Contrairement à ce qui est soutenu au travers de la proposition de résolution, nous pensons que l’existence de normes environnementales est justifiée et témoigne de la prise en compte d’un intérêt général devenu incontournable : la protection de la biodiversité et du vivant et la préservation des ressources, qui ne sont pas un puits sans fin.

Nous notons d’ailleurs que le groupe Les Républicains votent toujours toutes les mesures allant dans le sens d’une régression des normes environnementales, alors même que la situation actuelle nécessite de limiter très fortement les transports, de relocaliser et de diminuer les impacts sur la planète.
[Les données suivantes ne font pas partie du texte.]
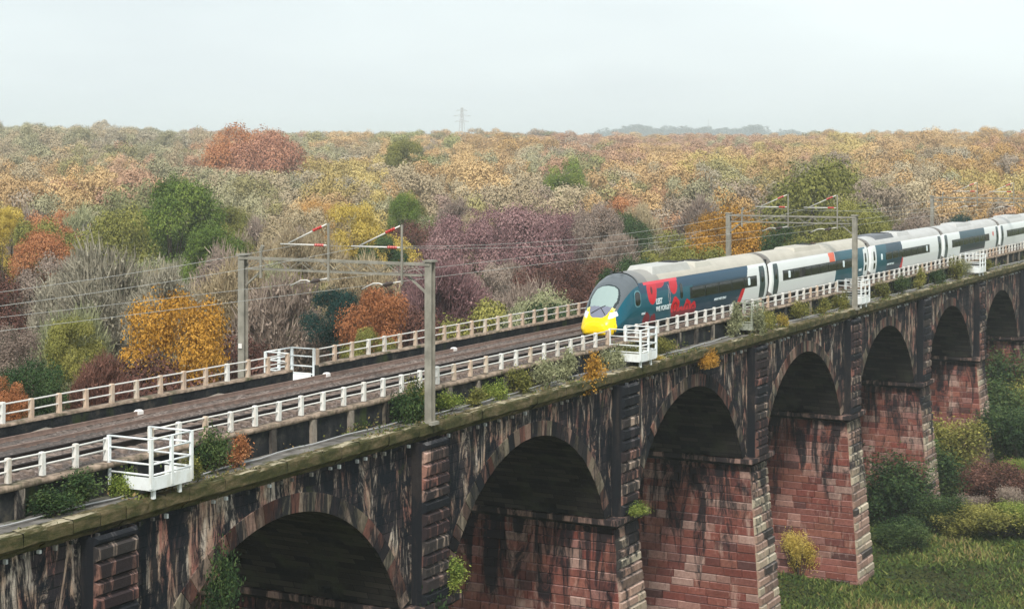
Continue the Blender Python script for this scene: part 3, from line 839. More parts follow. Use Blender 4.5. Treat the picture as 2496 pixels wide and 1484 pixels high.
def patch(s0, s1, z0, z1, side, off=.012, taper=0, rnd=.08):
    "rounded panel lying on the body side, with its own small thickness"
    mb = MB(); nz_ = 10; zs = [z0+(z1-z0)*i/nz_ for i in range(nz_+1)]
    def x(i, e):
        d = 0
        if zs[i]-z0 < rnd: d = rnd*(1-math.sqrt(max(0, 1-(1-(zs[i]-z0)/rnd)**2)))
        if z1-zs[i] < rnd: d = max(d, rnd*(1-math.sqrt(max(0, 1-(1-(z1-zs[i])/rnd)**2))))
        b = taper*(1-(zs[i]-z0)/(z1-z0))
        return (s0+d+b) if e == 0 else (s1-d+b)
    for i in range(nz_):
        p = [(x(i, 0), zs[i]), (x(i, 1), zs[i]), (x(i+1, 1), zs[i+1]), (x(i+1, 0), zs[i+1])]
        o_ = [(a, side*(side_v(b)+off), b) for a, b in p]; q = [(a, side*(side_v(b)-.01), b) for a, b in p]
        mb.poly(o_ if side < 0 else o_[::-1])
        mb.quad(q[0], o_[0], o_[3], q[3]); mb.quad(o_[1], q[1], q[2], o_[2])
        if i == 0: mb.quad(q[0], q[1], o_[1], o_[0])
        if i == nz_-1: mb.quad(o_[3], o_[2], q[2], q[3])
    return mb
def bogie(car, s):
    b = MB(); b.box(s-1.9, s+1.9, -1.05, -.92, .02, .5); b.box(s-1.9, s+1.9, .92, 1.05, .02, .5); b.box(s-.4, s+.4, -1.0, 1.0, .25, .6)
    for d in (-1.35, 1.35): b.box(s+d-.22, s+d+.22, -1.09, -1.05, .05, .5)
    o = b.build('bogie', M['dark'], car)
    for d in (-1.35, 1.35):
        for y in (-.78, .70):
            c = MB(); n = 20
            c.v += [(s+d+.43*math.cos(2*PI*k/n), y+e, .28+.43*math.sin(2*PI*k/n)) for e in (0, .10) for k in range(n)]
            for k in range(n):
                c.f.append((k, (k+1) % n, n+(k+1) % n, n+k)); c.c.append((1,1,1)); c.uv.append(None)
            c.f += [tuple(range(n))[::-1], tuple(range(n, 2*n))]; c.c += [(1,1,1)]*2; c.uv += [None]*2
            c.build('wheel', M['railtop'], o)
def text_mesh(txt, size, parent, s, z, side, mat, name='lettering', bold=.0):
    cu = bpy.data.curves.new('t', 'FONT'); cu.body = txt; cu.size = size; cu.extrude = .004; cu.offset = bold
    ob = bpy.data.objects.new('t', cu); COL.objects.link(ob)
    dg = bpy.context.evaluated_depsgraph_get(); me = bpy.data.meshes.new_from_object(ob.evaluated_get(dg)); me.name = name
    bpy.data.objects.remove(ob)
    o = link(name, me, mat, parent)
    lean = math.atan2(side_v(z)-side_v(z+size), size)
    if side < 0: o.rotation_euler = (PI/2-lean, 0, 0); o.location = (s, -(max(side_v(z), side_v(z+size*.5))+.022), z)
    else: o.rotation_euler = (PI/2-lean, 0, PI); o.location = (s, side_v(z)+.022, z)
    return o
CARS = [(85.5, 112.15), (112.75, 135.95), (136.5, 159.5), (160.05, 183.2), (183.75, 207), (207.6, 230.8)]
train = empty('passenger_train', (CARS[0][0], TC[0], RT))
tag(train, 'long passenger train with yellow nose and teal, red and white carriages crossing the viaduct', 'train')
for k, (a, b) in enumerate(CARS, 1):
    car = empty('carriage', (a-CARS[0][0], 0, 0)); car.parent = train; Lc = b-a
    if k == 1: tag(car, 'front carriage with yellow nose and red poppies on teal')
    if k == 1:
        V = shell(car, list(np.arange(NSH, 5.0, .035))+[5.0], nose_ring, col_front, a, True)
        # closed tip of the nose
        r0 = nose_ring(NSH); mb = MB(); n = len(r0)
        prev = [(NSH, *p) for p in r0]
        for st, kk in ((-.09, .5), (-.16, 1), (-.20, 1.6)):
            f = [1-.10, 1-.30, 1-.62][[.5, 1, 1.6].index(kk)]
            cen = (0, .34); cur = [(NSH+st, cen[0]+(p[0]-cen[0])*f, cen[1]+(p[1]-cen[1])*f) for p in r0]
            for i in range(n-1): mb.quad(prev[i], cur[i], cur[i+1], prev[i+1], YEL)
            prev = cur
        mb.poly(prev[:-1], YEL); mb.build('nose_cone', M['paint'], car, True)
        shell(car, list(np.arange(5.0, Lc-.3, .05))+[Lc-.3], lambda s: RING, col_front, a)
    else:
        shell(car, list(np.arange(.3, Lc-.3, .12))+[Lc-.3], lambda s: RING, col_std(k, Lc), a)
    # rounded carriage ends and the dark gangway between them
    for e in ((0,) if k > 1 else ()) + (1,):
        mb = MB(); s0 = .3 if e == 0 else Lc-.3; d = -1 if e == 0 else 1
        prev = [(s0, *p) for p in RING]
        for st, f in ((.16, .985), (.25, .95), (.3, .86)):
            cur = [(s0+d*st, p[0]*f, 1.7+(p[1]-1.7)*f) for p in RING]
            for i in range(len(RING)-1):
                c = WHITE if RING[i, 1] < 2.66 and RING[i, 1] > .5 else (.16, .15, .14)
                mb.quad(prev[i], cur[i], cur[i+1], prev[i+1], c)
            prev = cur
        mb.poly(prev, (.03, .03, .03)); mb.build('carriage_end', M['paint'], car, True)
        if e == 1:
            mb = MB(); mb.box(Lc-.05, Lc+.65, -.95, .95, .5, 2.9); mb.build('gangway', M['dark'], car)
    for side in (-1, 1):
        # doors
        if k == 1: doors = [(Lc-1.75, Lc-.75, BAND)]
        else: doors = [(.45, 1.40, BAND), (Lc-1.45, Lc-.50, BAND)]
        for i, (d0, d1, c) in enumerate(doors):
            white = (k == 2 and i == 1) or (k == 3 and i == 0)
            o = patch(d0, d1, .42, 2.55, side, .018)
            o.c = [WHITE if white else (.02, .045, .05)]*len(o.f)
            o = o.build('door', M['paint'], car)
            p2 = patch(d0+.26, d1-.26, 1.45, 2.2, side, .026, rnd=.1); p2.build('door_window', M['glass'], o)
            if white:
                p2 = patch(d0+.26, d1-.26, .75, 1.25, side, .026, rnd=.1); p2.build('door_window', M['glass'], o)
        # windows: dark panes set in the black band
        if k == 1: wr = (12.7, 24.2)
        elif k == 2: wr = (2.5, 18.6)
        elif k == 3: wr = (4.2, 18.2)
        elif k == 4: wr = (3.2, 18.4)
        else: wr = (3.2, 19.8)
        n = int((wr[1]-wr[0])/1.95); st = (wr[1]-wr[0])/n
        for i in range(n):
            patch(wr[0]+i*st+.08, wr[0]+(i+1)*st-.08, 1.33, 1.94, side, .010, rnd=.12).build('window', M['glass'], car)
        if k == 1:
            patch(10.95, 11.35, 1.40, 2.32, side, .012, rnd=.12).build('window', M['glass'], car)
            fr = patch(4.20, 5.08, 1.36, 2.32, side, .010, rnd=.25); fr.c = [(.10, .25, .30)]*len(fr.f)
            fr = fr.build('cab_window', M['paint'], car); patch(4.28, 5.0, 1.44, 2.25, side, .016, rnd=.22).build('pane', M['glass'], fr)
        if k in (1, 2, 3):
            for sp in ([22.6] if k == 1 else [3.5, 16.2] if k == 2 else [2.9, 17.2]):
                patch(sp, sp+.42, 1.40, 1.90, side, .020, rnd=.08).build('painted_glint', M['letter'], car)  # pale panels painting a bright reflection on the windows
    if k == 1:
        text_mesh('LEST', .46, car, 7.2, 1.34, -1, M['letter'], bold=.014)
        text_mesh('WE FORGET', .40, car, 7.2, .92, -1, M['letter'], bold=.012)
        text_mesh('avanti', .22, car, 5.15, .88, -1, M['letter'], bold=.006)
        text_mesh('AVANTI WEST COAST', .21, car, 16.5, .84, -1, M['letter'], bold=.006)
        for y0, y1, s0, s1 in ((.45, -.30, 2.12, 2.50), (-.45, -.02, 2.08, 2.40)):
            h = lambda s: float(np.interp((s-NSH)/NSC, NOSE_S, NOSE_H))-.03
            mb = MB(); mb.tube([(s0, y0, h(s0)+.03), ((s0+s1)/2, (y0+y1)/2, h((s0+s1)/2)+.05), (s1, y1, h(s1)+.02)], .022, 5)
            mb.build('wiper', M['dark'], car)
        for y in (-.35, .35):
            mb = MB(); mb.tube([(4.6, y, 3.30), (4.6, y, 3.42)], [.12, .05], 10); mb.build('antenna', M['dark'], car)
    if k == 2: text_mesh('avanti', .34, car, 20.3, .85, -1, M['letter'], bold=.008)
    if k == 3: text_mesh('AVANTI WEST COAST', .21, car, 4.6, .84, -1, M['letter'], bold=.006)
    # roof pods
    pods = {1: [(7.6, 13.8, .34, (.46, .46, .44)), (14.3, 17.5, .22, (.48, .46, .40))], 2: [(6.0, 12.5, .20, CREAM)], 3: [(2.6, 8.4, .24, (.12, .13, .15)), (9.3, 13.5, .24, GREYR)],
            4: [(6.5, 13.0, .22, GREYR)], 5: [(5.5, 13.0, .22, GREYR)], 6: [(5.5, 13.0, .22, GREYR)]}[k]
    for p0, p1, hh, c in pods:
        mb = MB(); t0 = 3.18
        mb.hexa([(p0, -.95, t0-.25), (p1, -.95, t0-.25), (p1, .95, t0-.25), (p0, .95, t0-.25), (p0+.45, -.72, t0+hh), (p1-.35, -.72, t0+hh), (p1-.35, .72, t0+hh), (p0+.45, .72, t0+hh)], c)
        o = mb.build('roof_pod', M['roof'], car, bevel=.06)
        mb = MB()
        for g0 in (p1-1.9, p1-1.0):
            mb.box(g0, g0+.62, -.55, .55, t0+hh-.02, t0+hh+.03)
        mb.build('vent_grille', M['dark'], o)
    for sp in (4.0 if k == 1 else 3.4, Lc-3.4): bogie(car, sp)
    mb = MB(); mb.box(6.6, Lc-6.4, -1.0, 1.0, -.02, .08); mb.build('underframe', M['dark'], car)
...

La dernière phrase de l’exposé des motifs en dit long : « La proposition de résolution, qu’il vous est demandé de voter, porte la volonté d’une vision ambitieuse de l’écologie, facteur de croissance et de développement, au service des intérêts environnementaux et économiques de l’Union européenne. » Le mythe de la croissance infini est tenace et témoigne de l’absence de compréhension des enjeux environnementaux d’une consommation économe des ressources et de sobriété !

Pour en revenir au fond de votre proposition, nous considérons pour notre part que, si l’idée d’une taxe carbone aux frontières est intéressante, elle est largement insuffisante pour rompre avec un modèle européen libéral.

Comment d’un côté instaurer une barrière écologique et de l’autre accélérer tous les politiques de libéralisation des services publics, alors qu’ils sont justement de formidables outils de lutte contre la pollution ?

Comment affirmer agir pour le développement du fret ferroviaire tout en libéralisant le rail ?

Comment promouvoir la production d’une énergie propre en privatisant les moyens de production ? C’est un contresens que de promouvoir d’un côté la protection de l’environnement et, de l’autre, de mener des politiques uniquement tournées vers le profit et la course aux dividendes, des politiques qui accélèrent le pillage des ressources et qui détruisent nos communs !

Il faut donc, pour accompagner un dispositif bienvenu de barrage écologique aux frontières, dénoncer tous les accords de libre-échange, instaurer à l’échelon européen un haut niveau de garantie pour les services publics et organiser une harmonisation fiscale et sociale pour lutter contre les dumpings environnementaux et sociaux qui s’opèrent au sein même de l’Union européenne.

Pour l’ensemble de ces raisons et, surtout, de ces contradictions, notre groupe s’abstiendra sur cette proposition de résolution.